And for awhile, it was true. Then I decided "I'm gonna be clean" and it didn't matter any more. Lately...I've been wanting them both again. Especially today. And I don't know why. It's been like a month since I've touched a pill and I think longer since I've touched a line (since I've only done it a few times anyway), but for some reason, I really want one (or both) a shitton right now.

It's pretty fuckin' crazy. I mean, I dunno... I was with my boyfriend from this past Thurs-Sun (4/24-27/2008) and we were smokin and drinkin and the whole like...month before, the plan was I was gonna have some kinda upper, cause it was my birthday and a special occassion and yeah, I'm cool with pot, but uppers are my thing. Well, it turned out I never got any uppers. I think that's part of it. But eh...

I just really fuckin' want some ex. Or coke. But it's so expensive for such a short high and plus my boy will never accept me doing that shit... So Ex would really probably be better... ugh. I dunno. I'd feel bad for doing it when I told my best friend I wouldn't any more, but she doesn't have to know. But the only time I could do it is when I'm with my boyfriend cause any other people I could possibly get fucked up with either (a) don't do ex (b) don't know how to roll (c) all think I'm never touching it again anyway...

So yeah. I dunno. Next time I see him, I think I'm gonna give this one kid a call, see if he can meet me and get me a few tabs. Only problem is, I think he's from Ft. Worth and I know he goes to this one club in Dallas every week, but dude, I hate driving in downtown Dallas where the clubs are.

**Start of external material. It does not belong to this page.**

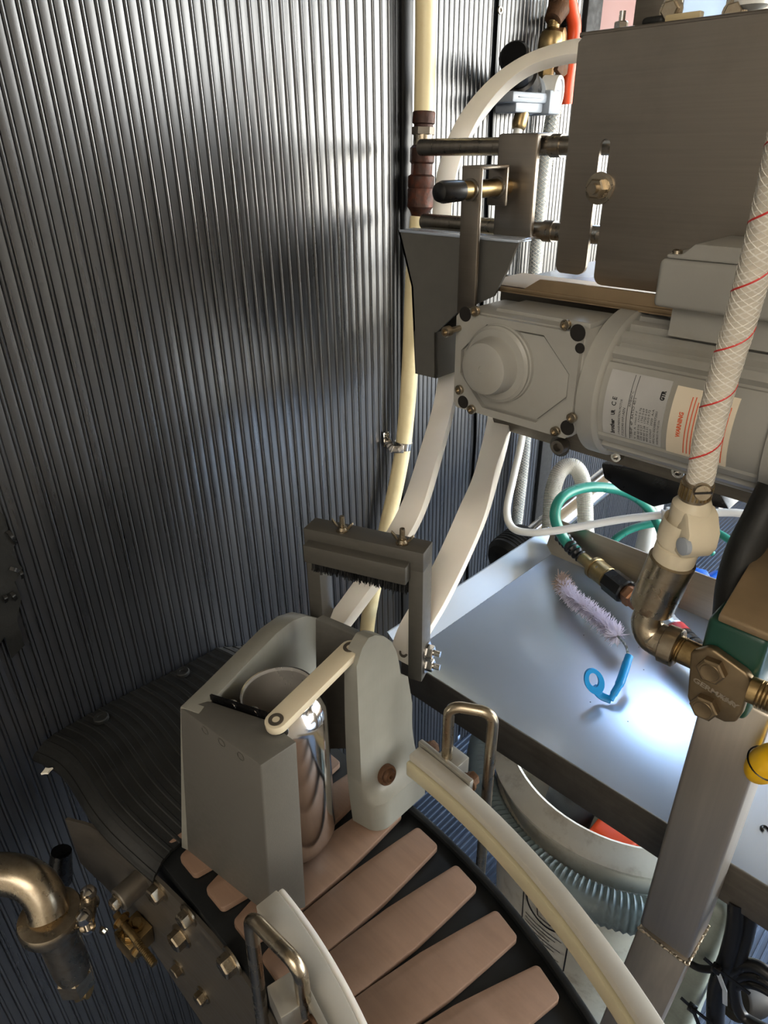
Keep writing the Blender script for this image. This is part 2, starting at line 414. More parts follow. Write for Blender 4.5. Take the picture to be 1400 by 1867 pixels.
for q in (((BX-.02, 1.5, 1.36), (BX+.004, 2.6, 1.60)), ((BX-.02, 2.5, 1.6), (BX+.004, 2.6, ZC)), ((BX-.02, 1.262, 2.22), (BX+.004, 2.6, ZC))): box(bm, *q)
struct('wall_back_upper', bm, MT['room'])
bm = NB()
for q in (((BX-.03, 1.262, 1.6), (BX+.012, 1.30, 2.22)), ((BX-.03, 2.46, 1.6), (BX+.012, 2.5, 2.22)), ((BX-.03, 1.262, 1.6), (BX+.012, 2.5, 1.64)), ((BX-.03, 1.262, 2.18), (BX+.012, 2.5, 2.22)), ((BX-.03, 1.87, 1.6), (BX+.01, 1.90, 2.22))): box(bm, *q, .003)
struct('tray_fill_window', bm, MT['white'])  # unseen high opening, added so sky light brightens the tray
# floor (ribbed rubber), ceiling, the walls the camera has at its back and the two openings that let the daylight in
bm = NB()
t = bmesh.new(); y0, y1 = -1.6, 3.0; xs = []
n = int((2.2-BX)/0.012)
for i in range(n+1):
    xx = BX+i*0.012
    xs += [(xx, 0), (xx+.007, 0), (xx+.008, .0025), (xx+.011, .0025)]
a = [t.verts.new((x_, y0, z_)) for x_, z_ in xs]; b_ = [t.verts.new((x_, y1, z_)) for x_, z_ in xs]
for i in range(len(xs)-1): t.faces.new((a[i], a[i+1], b_[i+1], b_[i]))
merge(bm, t); box(bm, (BX-.05, y0, -.06), (2.25, y1, -.004))
struct('floor', bm, MT['floor'])
bm = NB(); box(bm, (BX-.05, -1.65, ZC), (2.25, 3.05, ZC+.05)); struct('ceiling', bm, MT['ceil'])
bm = NB(); box(bm, (BX-.05, -1.65, 0), (2.25, -1.6, ZC)); struct('wall_front', bm, MT['room'])
def holed_wall(name, ax, val, th, u0, u1, h):
    """wall plane with one rectangular opening h=(u0,u1,z0,z1)"""
    bm = NB()
    for a0, a1, z0, z1 in ((u0, h[0], 0, ZC), (h[1], u1, 0, ZC), (h[0], h[1], h[3], ZC), (h[0], h[1], 0, h[2])):
        if a1-a0 < 1e-4 or z1-z0 < 1e-4: continue
        if ax == 0: box(bm, (val, a0, z0), (val+th, a1, z1))
        else: box(bm, (a0, val, z0), (a1, val+th, z1))
    struct(name, bm, MT['room'])
    fr = NB()
    for a0, a1, z0, z1 in ((h[0], h[0]+.05, h[2], h[3]), (h[1]-.05, h[1], h[2], h[3]), (h[0], h[1], h[3]-.05, h[3]), (h[0], h[1], h[2], h[2]+.05), ((h[0]+h[1])/2-.025, (h[0]+h[1])/2+.025, h[2], h[3])):
        if ax == 0: box(fr, (val-.01, a0, z0), (val+th+.01, a1, z1), .004)
        else: box(fr, (a0, val-.01, z0), (a1, val+th+.01, z1), .004)
    return fr
fr = holed_wall('wall_right', 0, 2.2, .05, -1.6, 3.0, (1.1, 2.9, 0.05, 2.05)); struct('window_1', fr, MT['white'])
fr = holed_wall('wall_end', 1, 3.0, .05, BX-.05, 2.2, (0.1, 2.1, 0.05, 2.15)); struct('window_2', fr, MT['white'])
bm = NB(); box(bm, (BX-.05, 2.6, 0), (BX, 3.0, ZC)); struct('wall_far_corner', bm, MT['room'])

# ================================================================== CONVEYOR
CC = V((-0.27, -0.26, 0)); ZT = 0.806
conv = thing('conveyor', 'curving conveyor of tan plastic slats on a black track beside the silver can', 'conveyor', (-0.2, 0.2, 0.70))
def cpt(r, th, z): return V((CC.x+r*math.cos(th), CC.y+r*math.sin(th), z))
def slat_mesh():
    bm = NB()
    # half widths along the length (local y from inner to outer end)
    outl = [(-.076, .0115), (-.05, .0166), (-.03, .0173), (.012, .0173), (.045, .0148), (.0765, .0120)]
    pts = [V((w_, y, 0)) for y, w_ in outl] + [V((-w_, y, 0)) for y, w_ in reversed(outl)]
    t = bmesh.new(); f = t.faces.new([t.verts.new(p) for p in pts])
    # rounded plan corners
    vs = [v for v in t.verts if abs(abs(v.co.y)-.0762) < .001]
    bmesh.ops.bevel(t, geom=vs, offset=.0034, segments=4, affect='VERTICES', profile=0.5)
    r = bmesh.ops.extrude_face_region(t, geom=t.faces[:]); 
    bmesh.ops.translate(t, verts=[v for v in r['geom'] if isinstance(v, bmesh.types.BMVert)], vec=(0, 0, -.0055))
    bmesh.ops.recalc_face_normals(t, faces=t.faces)
    es = [e for e in t.edges if all(v.co.z > -1e-6 for v in e.verts)]
    bmesh.ops.bevel(t, geom=es, offset=.0011, segments=2, affect='EDGES', profile=0.5)
    return t
sl = slat_mesh(); sme = bpy.data.meshes.new('slat'); sl.to_mesh(sme); sl.free(); sme.materials.append(MT['slat'])
sme.polygons.foreach_set('use_smooth', [True]*len(sme.polygons)); sme.set_sharp_from_angle(angle=0.7)
RM = 0.463
poses = []
th = math.radians(86.1)
for i in range(0, 9):
    a = math.radians(86.1-4.7*i); poses.append((cpt(RM, a, ZT), a-PI/2))
for i in range(1, 7):
    poses.append((V((CC.x+RM*math.cos(math.radians(86.1))-.0378*i, CC.y+RM, ZT)), math.radians(-1.5 if i == 1 else 0)))
for p, a in poses:
    o = bpy.data.objects.new('slat', sme); COL.objects.link(o); o.parent = conv; o.location = p-conv.location; o.rotation_euler = (0, 0, a)
# track: two black runners and a deck under the slats
def band(bm, r0, r1, z0, z1, a0=PI/2, a1=math.radians(38), xl=-0.52, n=28):
    i_ = [V((xl, CC.y+r0, z0))]+arc(CC, r0, a0, a1, z0, n); o_ = [V((xl, CC.y+r1, z0))]+arc(CC, r1, a0, a1, z0, n)
    t = bmesh.new()
    A = [t.verts.new(p) for p in i_]; B = [t.verts.new(p) for p in o_]
    A2 = [t.verts.new(p+V((0, 0, z1-z0))) for p in i_]; B2 = [t.verts.new(p+V((0, 0, z1-z0))) for p in o_]
    for k in range(len(A)-1):
        for q in ((A[k], A[k+1], B[k+1], B[k]), (A2[k], B2[k], B2[k+1], A2[k+1]), (A[k], A2[k], A2[k+1], A[k+1]), (B[k], B[k+1], B2[k+1], B2[k])): t.faces.new(q)
    t.faces.new((A[0], B[0], B2[0], A2[0])); t.faces.new((A[-1], A2[-1], B2[-1], B[-1]))
    merge(bm, t, .001)
bm = NB(); band(bm, 0.376, 0.552, ZT-.05, ZT-.0065, xl=-.50); part('track', bm, MT['black_bed'], conv)
bm = NB(); band(bm, 0.5465, 0.552, ZT-.0064, ZT-.001, xl=-.29); part('track_rim', bm, MT['black_bed'], conv)
# steel side plate on the near side with its bolts
SP = [V((-.474, .080, 0)), V((-.44, .0955, 0)), V((-.36, .108, 0)), V((-.277, .1135, 0)), V((-.2, .108, 0)), V((-.12, .092, 0)), V((-.05, .066, 0))]
SB = [.735, .685, .60, .56, .56, .56, .56]
def side_pt(i, z): return SP[i]+V((0, 0, z))
G = []
SPs = catmull(SP, 4); SBs = catmull([V((b_, 0, 0)) for b_ in SB], 4)
for p, b_ in zip(SPs, SBs):
    G.append([V((p.x, p.y, ZT-.012)), V((p.x, p.y, (ZT-.012+b_.x)/2)), V((p.x, p.y, b_.x))])
bm = NB(); slab(bm, G, (0, .003, 0)); part('side_plate', bm, MT['steel_dark'], conv)
def on_side(px, py):
    """point on the side plate seen at a pixel"""
    best = None
    for a, b_ in zip(SPs, SPs[1:]):
        d = ray(px, py); n = V((b_.y-a.y, -(b_.x-a.x), 0)); tt = (a-CAM).dot(n)/d.dot(n); p = CAM+d*tt
        s = (p-a).dot(b_-a)/(b_-a).dot(b_-a); s = s if not s != s else 0
        if best is None or abs(s-.5) < best[0]: best = (abs(s-.5), p, n.normalized())
    return best[1], (best[2] if best[2].y < 0 else -best[2])
for px_, py_, r_ in ((292, 1622, .0075), (345, 1668, .0070), (333, 1705, .0082), (425, 1750, .0080), (327, 1764, .0058), (372, 1813, .0062), (190, 1694, .0035)):
    p, n = on_side(px_, py_); bm = NB(); hexhead(bm, p, n, r_, r_*1.0, True, random.uniform(0, 1)); part('hex_bolt', bm, MT['nickel'], conv)
# take-up: steel roller end, brass block on a threaded rod
p, n = on_side(258, 1604)
bm = NB(); lathe(bm, p, n, [(.0098, 0), (.0098, .021), (.0090, .022), (.004, .022)], 28); part('spacer', bm, MT['steel_dark'], conv)
bm = NB(); hexhead(bm, p+n*.022, n, .0058, .005, True, .4, 1.2); part('hex_bolt', bm, MT['nickel'], conv)
p1, n1 = on_side(240, 1640); p2, n2 = on_side(318, 1722); d = (p2-p1)
bm = NB(); tube(bm, [p1+n1*.016, p2+n2*.020], .0032, 12)
for k in range(14):
    c = p1+n1*.016+(p2+n2*.020-p1-n1*.016)*(0.55+.032*k); lathe(bm, c, d, [(.003, -.0004), (.0037, 0), (.003, .0004)], 12, False)
hexhead(bm, p1+n1*.016+d*.12, d, .0058, .004, True); part('threaded_rod', bm, MT['brass'], conv)
pc, nc = on_side(268, 1688); u = d.normalized(); w_ = u.cross(nc).normalized()
bm = NB(); obox(bm, pc-u*.012-w_*.013+nc*.0005, u*.022, w_*.026, nc*.024, .0008)
hexhead(bm, pc+u*.010+nc*.017, u, .0062, .004, False); part('take_up_block', bm, MT['brass'], conv)
for k in (0.35, -.35):
    bm = NB(); hexhead(bm, pc+u*.004*k-w_*.0135+nc*(.008+.010*(k > 0)), -w_, .0048, .005, True); part('hex_bolt', bm, MT['brass'], conv)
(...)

It's confusing as fuck. And my boy doesn't have his license at the moment and cops are too hot over there for him to risk driving. So hopefully this Tyler kid can meet me somewhere or somethin, dude.

Otherwise, Richard needs to start makin some calls to the people he says could probably get me some cause dude I want it so damn bad. I'd love it if he'd roll with me, but he won't. He used to do that shit all the time and he says he's left that part of his life behind. Psh.

Plus, if I had some ex when I was with him, it wouldn't make me feel as "blah" cause I know he's smokin' a fuckin upper with Chris. I guess it's like...I wanna be on his level, sorta thing. I mean, I wouldn't be on his level cause he's smokin meth and I'm takin ex, but it'd be close cause the tabs are prob cut with speed so yeah.. but whatever. I don't wanna be doin downers when he's doin uppers, it's shitty.

Although that meth shit is gonna have to stop IMMEDIATELY if he ends up findin out he's got diabetes. I really DO NOT want my boyfriend in a mother fucking coma. -_-

Ugh. Whatever. I've drawn on and been word-jonesing on here for some fucking upper drugs enough. I'm out. Duces!